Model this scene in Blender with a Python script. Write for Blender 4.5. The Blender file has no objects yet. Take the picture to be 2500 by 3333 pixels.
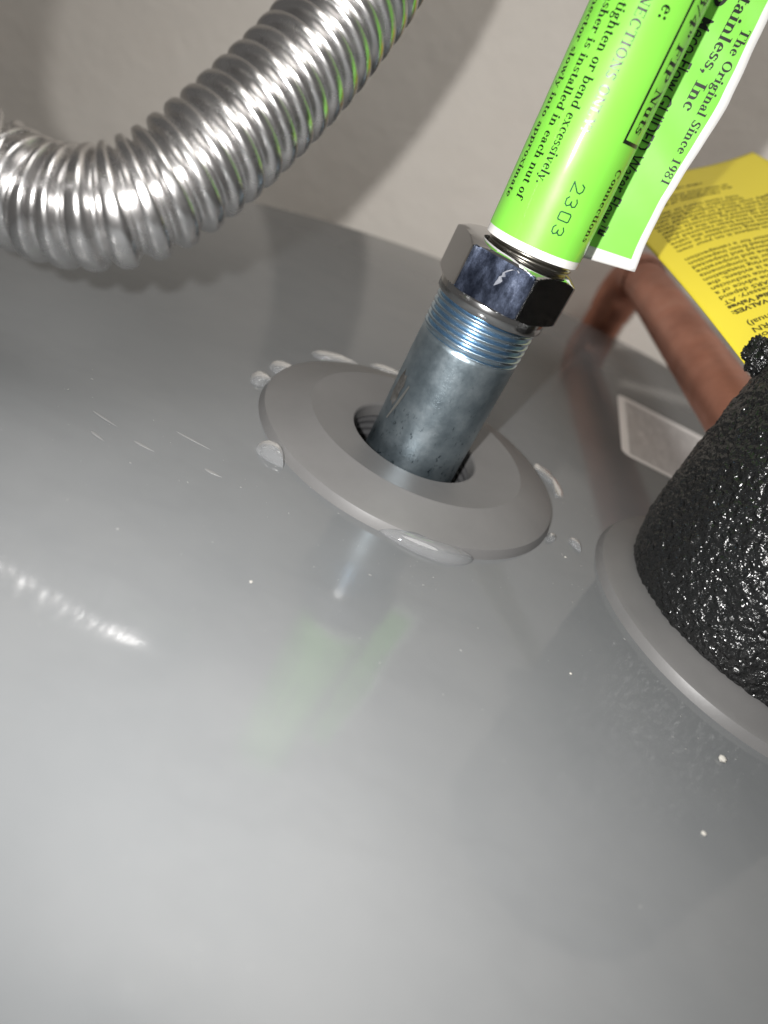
import bpy, math, random
from mathutils import Vector, Matrix, noise
random.seed(7)
sc = bpy.context.scene
MM = 0.001                                   # everything below is laid out in millimetres

# ------------------------------------------------------------------ camera
CAM = Vector((0.53, -194.09, 96.34))
RIGHT = Vector((0.88953, 0.23492, 0.39186))
UP = Vector((-0.45687, 0.46328, 0.75937))
FWD = Vector((0.00315, 0.85451, -0.51943))
cd = bpy.data.cameras.new('camera')
cam = bpy.data.objects.new('camera', cd)
sc.collection.objects.link(cam)
m = Matrix.Identity(4)
for i in range(3):
    m[i][0], m[i][1], m[i][2], m[i][3] = RIGHT[i], UP[i], -FWD[i], CAM[i] * MM
cam.matrix_world = m
cd.sensor_fit = 'HORIZONTAL'; cd.sensor_width = 26.0; cd.lens = 26.0
cd.clip_start = 0.005; cd.clip_end = 20
cd.dof.use_dof = True; cd.dof.focus_distance = 0.180; cd.dof.aperture_fstop = 10
sc.camera = cam

# ------------------------------------------------------------------ light
w = bpy.data.worlds.new('World'); sc.world = w; w.use_nodes = True
bg = w.node_tree.nodes['Background']
bg.inputs[0].default_value = (1.0, 0.965, 0.93, 1); bg.inputs[1].default_value = 0.12
ld = bpy.data.lights.new('phone_flash', 'SPOT'); ld.shadow_soft_size = 0.0023; ld.spot_size = math.radians(122); ld.spot_blend = 1.0
ld.energy = 3.0; ld.color = (1.0, 0.985, 0.965)
lo = bpy.data.objects.new('phone_flash', ld); sc.collection.objects.link(lo)
lp = CAM - 20 * RIGHT + 11 * UP
m2 = m.copy()
lo.location = lp * MM; lo.rotation_euler = (FWD + .02 * UP + .20 * RIGHT).to_track_quat('-Z', 'Y').to_euler()
rd = bpy.data.lights.new('room_ceiling_lamp', 'AREA'); rd.shape = 'DISK'; rd.size = .7; rd.energy = 6.0; rd.color = (1.0, .97, .93)
ro_ = bpy.data.objects.new('room_ceiling_lamp', rd); sc.collection.objects.link(ro_)
ro_.location = (.15, -.22, 1.2); ro_.rotation_euler = (math.radians(28), 0, 0)
sc.view_settings.view_transform = 'Standard'; sc.view_settings.look = 'None'
sc.view_settings.exposure = 0.0; sc.view_settings.gamma = 1.0
sc.cycles.max_bounces = 8; sc.cycles.glossy_bounces = 4; sc.cycles.transmission_bounces = 6

# ------------------------------------------------------------------ helpers
def link(o, parent=None):
    sc.collection.objects.link(o)
    if parent: o.parent = parent
    return o
def tag(o, label=None, cat=None, group=None, kind=None):
    if label: o['label'] = label
    if cat: o['category'] = cat
    if group: o['group'] = group
    if kind: o['kind'] = kind
    return o
def empty(name, loc=(0, 0, 0)):
    o = bpy.data.objects.new(name, None); o.empty_display_size = .01
    o.location = Vector(loc) * MM
    return link(o)
def mesh(name, verts, faces, mat, parent=None, smooth=True, sharp=None):
    off = Vector((0, 0, 0)); up_ = parent
    while up_: off += up_.location / MM; up_ = up_.parent
    me = bpy.data.meshes.new(name)
    me.from_pydata([tuple((Vector(v) - off) * MM) for v in verts], [], faces)
    me.update()
    if smooth: me.shade_smooth()
    if sharp: me.set_sharp_from_angle(angle=math.radians(sharp))
    if mat: me.materials.append(mat)
    return link(bpy.data.objects.new(name, me), parent)
def grid_faces(nu, nv, cu=False, cv=False):
    f = []
    for i in range(nu if cu else nu - 1):
        for j in range(nv if cv else nv - 1):
            a, b = i * nv + j, i * nv + (j + 1) % nv
            c, d = ((i + 1) % nu) * nv + (j + 1) % nv, ((i + 1) % nu) * nv + j
            f.append((a, b, c, d))
    return f
def lathe(profile, cx=0, cy=0, n=160, fn=None):
    """profile of (r, z); returns verts and faces of the surface of revolution, outward normals for z rising."""
    v = []
    for (r, z) in profile:
        for k in range(n):
            t = 2 * math.pi * k / n
            rr, zz = (r, z) if fn is None else fn(r, z, t)
            v.append((cx + rr * math.cos(t), cy + rr * math.sin(t), zz))
    f = [(d, c, b, a)[::-1] for (a, b, c, d) in grid_faces(len(profile), n, False, True)]
    return v, f
def frame(o, a):
    a = Vector(a).normalized(); e1 = (Vector((1, 0, 0)) - a * a.x).normalized()
    return Vector(o), e1, a.cross(e1), a

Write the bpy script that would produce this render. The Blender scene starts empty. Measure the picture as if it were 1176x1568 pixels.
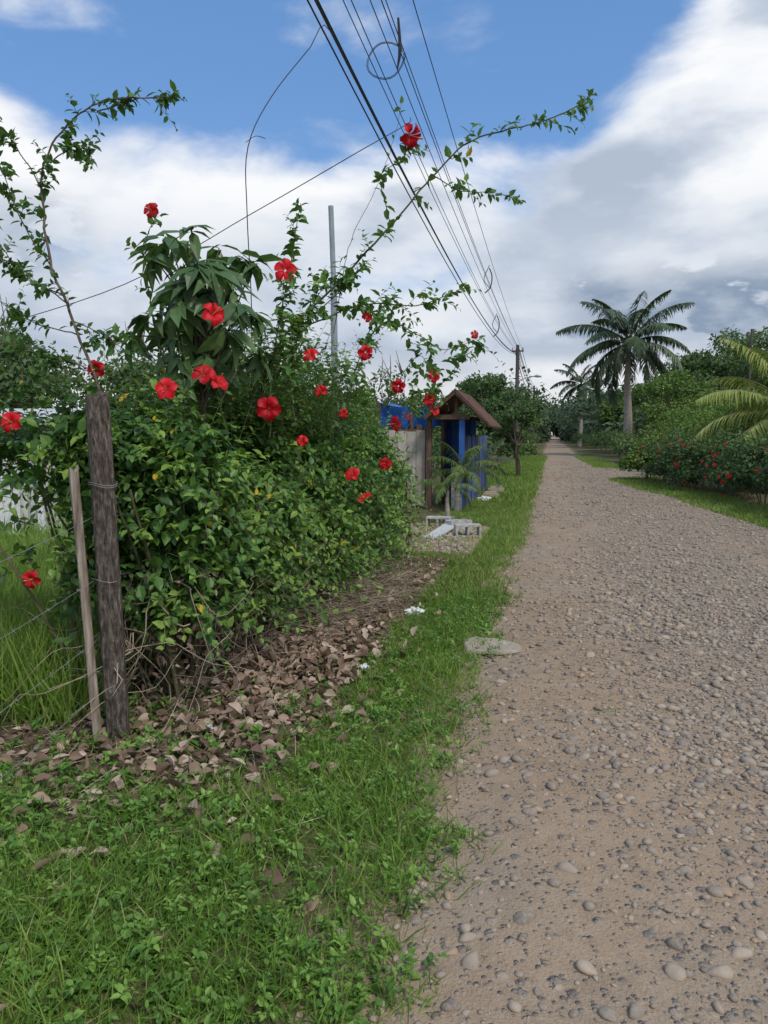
import bpy, math, bmesh
import numpy as np
from mathutils import Vector
rng=np.random.default_rng(11)
scene=bpy.context.scene
U=rng.uniform
def A(x): return np.asarray(x,dtype=np.float64)
def unit(v): return v/np.maximum(np.linalg.norm(v,axis=-1,keepdims=True),1e-9)
# road frame -> world (road runs 12.3 deg right of the +Y axis)
CR,SR=.977,.213
def R(lat,al,z=0.0):
    lat,al,z=np.broadcast_arrays(A(lat),A(al),A(z))
    return np.stack([lat*CR+al*SR,-lat*SR+al*CR,z],-1)
def LA(x,y): return x*CR-y*SR, x*SR+y*CR
def ss(a,b,x):
    t=np.clip((x-a)/(b-a),0,1); return t*t*(3-2*t)
_tab=rng.random((256,256))
def vn(x,y):
    x=A(x);y=A(y);xi=np.floor(x).astype(int);yi=np.floor(y).astype(int);fx=x-xi;fy=y-yi
    fx=fx*fx*(3-2*fx);fy=fy*fy*(3-2*fy);g=lambda a,b:_tab[a%256,b%256]
    return (g(xi,yi)*(1-fx)+g(xi+1,yi)*fx)*(1-fy)+(g(xi,yi+1)*(1-fx)+g(xi+1,yi+1)*fx)*fy
def fbm(x,y): return .55*vn(x,y)+.3*vn(x*2.1+7,y*2.1+3)+.15*vn(x*4.3+1,y*4.3+9)
def ledge(al): return -.43+.14*(vn(al*.9,al*0+3.3)-.5)+.10*(vn(al*3,al*0+8)-.5)+.05*(vn(al*9,al*0+1)-.5)
def redge(al):
    al=A(al); base=np.interp(al,[-10,14,20,27,29,30,35,37,60,120,200],[3.8,3.7,3.0,2.1,2.3,5.0,5.0,2.0,1.6,1.4,1.4])
    return base+.25*(vn(al*.8,al*0+13)-.5)
def gh(x,y):
    lat,al=LA(A(x),A(y)); near=1-ss(25,60,np.hypot(x,y))
    m=ss(.15,1.2,-.5-lat)+ss(.1,1.0,lat-redge(al))
    return near*m*.09*(fbm(A(x)*.9,A(y)*.9)-.25)
def rh(lat,al):
    return .008+.03*fbm(A(lat)*1.3+40,A(al)*1.1)+.012*vn(A(lat)*5,A(al)*5)

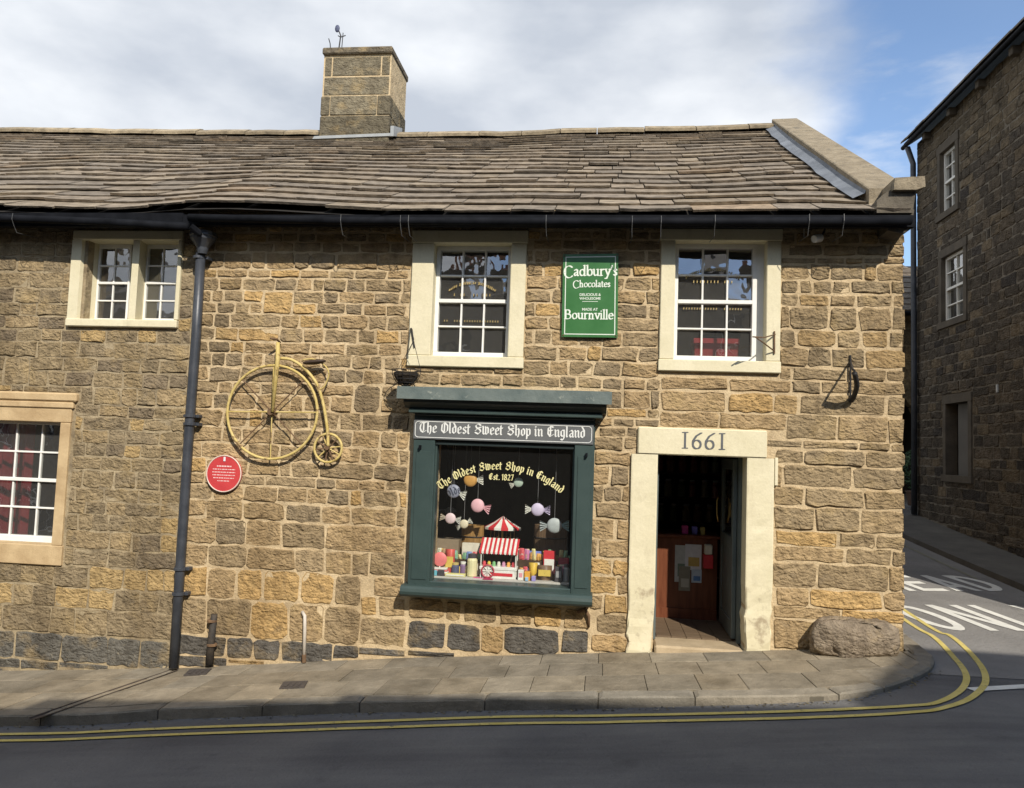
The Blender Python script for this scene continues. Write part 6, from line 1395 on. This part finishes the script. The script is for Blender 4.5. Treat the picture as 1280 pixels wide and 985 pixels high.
# ================================================================== SEEN THROUGH THE DOOR
MAHO = pmat('mahogany', (.115, .035, .016), (.19, .065, .03), 5, .4, stretch=(5, 5, .6))
cy = 1.30; kx0, kx1 = at(816, 730, cy).x - .35, at(896, 730, cy).x; kz = at(855, 668, cy).z
cn = thing('shop_counter', ((kx0 + kx1) / 2, cy, RZ0), 'mahogany shop counter seen through the open door', 'counter')
MB().box(kx0, kx1, cy, cy + .6, RZ0, kz - .04).build('counter_front', MAHO, cn); MB().box(kx0 - .03, kx1 + .03, cy - .04, cy + .64, kz - .04, kz, c=.01).build('counter_top', MAHO, cn); MB().box(kx0, kx1, cy - .02, cy, RZ0, RZ0 + .12).build('skirting', MAHO, cn)
for (p0, p1, q0, q1, mt, dz, lb) in ((843, 862, 682, 727, MC('poster_grey', (.50, .52, .48)), 0, 'tall grey poster on the left of the counter front'), (856, 877, 681, 712, MC('poster_white', (.66, .66, .66)), 1, 'white notice with tan picture at the top of the counter front'),
    (864, 877, 712, 728, MC('poster_blue', (.46, .54, .60)), 2, 'small pale blue notice low on the counter front'), (848, 863, 708, 738, MC('poster_dark', (.24, .23, .17)), 3, 'small dark pictorial card low on the counter front')):
    a, b = at(p0, q1, cy), at(p1, q0, cy); y = cy - .004 - .002 * dz
    t = thing('notice', (a.x, y, a.z), lb, 'notice', 'paper notices on the counter'); MB().box(a.x, b.x, y, y + .0015, a.z, b.z).build('paper', mt, t)
    MB().box(a.x + (b.x - a.x) * .2, b.x - (b.x - a.x) * .12, y - .001, y - .0002, a.z + (b.z - a.z) * .15, a.z + (b.z - a.z) * .5).build('picture', MC('pic%d' % dz, ((.16, .22, .16), (.50, .36, .10), (.10, .22, .45), (.45, .44, .36))[dz]), t)
for px, py0, wp, mt, lb in ((856, 660, 8, MC('mag3', (.6, .06, .25)), 'magenta packet on the shop counter'), (868, 661, 7, MC('blue3', (.18, .16, .5)), 'blue packet on the shop counter'), (878, 662, 6, MC('yel3', (.5, .4, .12)), 'yellow packet on the shop counter')):
    a, b = at(px - wp / 2, 668, cy + .1), at(px + wp / 2, py0, cy + .1); t = thing('sweet_packet', (a.x, cy + .1, kz), lb, 'packet'); MB().box(a.x, b.x, cy + .06, cy + .16, kz + .001, b.z + .03, c=.005).build('packet', mt, t)
a = at(886, 711, cy - .1); t = thing('collection_box', (a.x, cy - .1, a.z), 'red and cream collection tin hung at the right end of the counter', 'box'); MB().box(a.x - .06, a.x + .05, cy - .10, cy - .005, a.z, a.z + .16, c=.006).build('tin', REDP, t); MB().box(a.x - .05, a.x + .04, cy - .095, cy - .01, a.z + .161, a.z + .28, c=.01).build('top', PALE, t)
# shelves of jars on the rear wall
sh = thing('wall_shelving', ((kx0 + kx1) / 2, 3.5, RZ0), 'dark shelving with rows of jars behind the counter', 'shelves')
for z in (1.0, 1.36, 1.72, 2.08): MB().box(-.4, 2.3, 3.35, 3.6, z - .03, z, c=.004).build('shelf', CRT, sh)
jc = [(.35, .2, .12), (.3, .3, .2), (.4, .12, .12), (.25, .28, .3), (.4, .35, .2), (.2, .25, .15)]
gj = 0
for z, lv in ((1.0, 'lowest'), (1.36, 'middle'), (1.72, 'highest')):
    x = .55
    while x < 1.75:
        r_ = rng.uniform(.05, .065); t = thing('shelf_jar', (x, 3.47, z), 'sweet jar on the %s shelf behind the counter' % lv, 'jar', 'jars on the %s shelf behind the counter' % lv); gj += 1; k = rng.randrange(6)
        MB().lathe([(r_ * .9, .001), (r_, .01), (r_, .17), (r_ * .7, .20), (r_ * .7, .23)], (x, 3.47, z), 10).build('jar', MC('j%d' % k, jc[k], .2), t); MB().lathe([(r_ * .75, .231), (r_ * .75, .26)], (x, 3.47, z), 10).build('lid', MC('silver', (.4, .4, .4), .4), t); x += rng.uniform(.15, .2)
# things inside the upper right window
a, b = at(866, 440, .45), at(921, 427, .45); rb_ = thing('red_box', (a.x, .5, a.z), 'bright red box on the sill inside the upper right window', 'box')
rz = HR[2] + .02; MB().box(a.x, b.x, .32, .62, rz, b.z, c=.008).build('carton', MC('bright_red', (.34, .015, .02)), rb_); MB().box(a.x - .01, b.x + .01, .31, .63, b.z - .05, b.z + .012, c=.006).build('lid', MC('bright_red2', (.38, .025, .03)), rb_)
st_ = MB().box(HR[0] + .05, HR[1] - .05, .302, .70, rz - .05, rz - .002); st_.build('window_shelf', CRT, wr_)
--*--
WHAT IS ASKED.
Please reproduce the listing exactly from its opening line through the line that contains "sc.camera = cam", both included, with all pictures omitted.

RESPONSE.
Model this scene in Blender with a Python script. Write for Blender 4.5. The Blender file has no objects yet. Take the picture to be 2500 by 3333 pixels.
import bpy, math, random
from mathutils import Vector, Matrix, noise
random.seed(7)
sc = bpy.context.scene
MM = 0.001                                   # everything below is laid out in millimetres

# ------------------------------------------------------------------ camera
CAM = Vector((0.53, -194.09, 96.34))
RIGHT = Vector((0.88953, 0.23492, 0.39186))
UP = Vector((-0.45687, 0.46328, 0.75937))
FWD = Vector((0.00315, 0.85451, -0.51943))
cd = bpy.data.cameras.new('camera')
cam = bpy.data.objects.new('camera', cd)
sc.collection.objects.link(cam)
m = Matrix.Identity(4)
for i in range(3):
    m[i][0], m[i][1], m[i][2], m[i][3] = RIGHT[i], UP[i], -FWD[i], CAM[i] * MM
cam.matrix_world = m
cd.sensor_fit = 'HORIZONTAL'; cd.sensor_width = 26.0; cd.lens = 26.0
cd.clip_start = 0.005; cd.clip_end = 20
cd.dof.use_dof = True; cd.dof.focus_distance = 0.180; cd.dof.aperture_fstop = 10
sc.camera = cam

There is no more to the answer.